Better to remain silent and be thought a fool than to open one's mouth and remove all doubt, the saying goes. And so it is with electronic mail, which despite its high-tech cachet nonetheless carries a peril for the unwary communicator: saying too much, or saying it clumsily.

E-mail is quickly substituting for paper mail at many companies, especially for internal communications. Charles Ray, a business professor at Ball State University in Muncie, Ind., says many people with e-mail access haven't been trained to use it, have poor writing skills, or mistakenly think they can ignore the formalities of writing.

"We have a whole new generation of business employees who need extensive work on their writing," says Ray, who teaches business education and office administration. People in a business setting normally wouldn't send out sloppily written letters through the regular mail system. "Yet people today don't think it is important to practice the same rules with e-mail," Ray says. "They'll send messages with misspellings, typos or fail to recheck facts."
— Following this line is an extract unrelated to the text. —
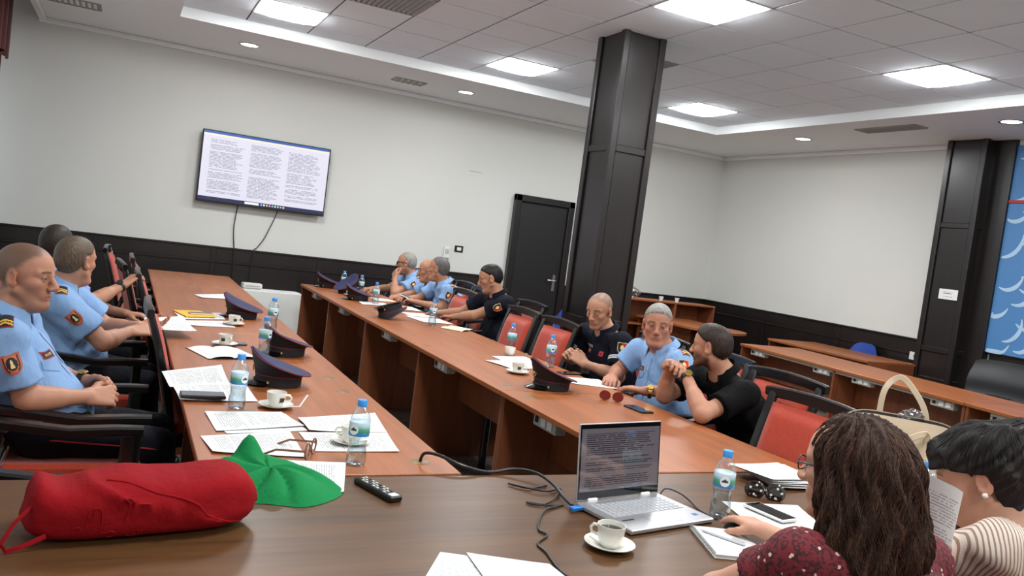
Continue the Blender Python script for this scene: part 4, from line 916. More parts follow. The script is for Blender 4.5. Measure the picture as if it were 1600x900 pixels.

"Writing on-line certainly is more spontaneous and casual, because it normally is more like a conversation than a formal article," says Tom Geddie, a Dallas consultant. "But the informality isn't bad. Sloppiness is bad."

Jack Mingo of Alameda, Calif., an author, trend-watcher and regular on the Internet "misc.writing" group, says e-mail often has an unguarded quality that can result in communicating more than intended. "Mistakes show, weaknesses of style and spelling show. And weaknesses of logic," he says. "Sarcasm, pomposity, anger, self-pity, and other odd clues to the person are often revealed. There's a kind of nakedness...."

Gary Arlen, president of a Bethesda, Md., media research firm who admits to sending e-mail with typos, explains: "The nature of e-mail is that you always think you're just dashing off a quick message."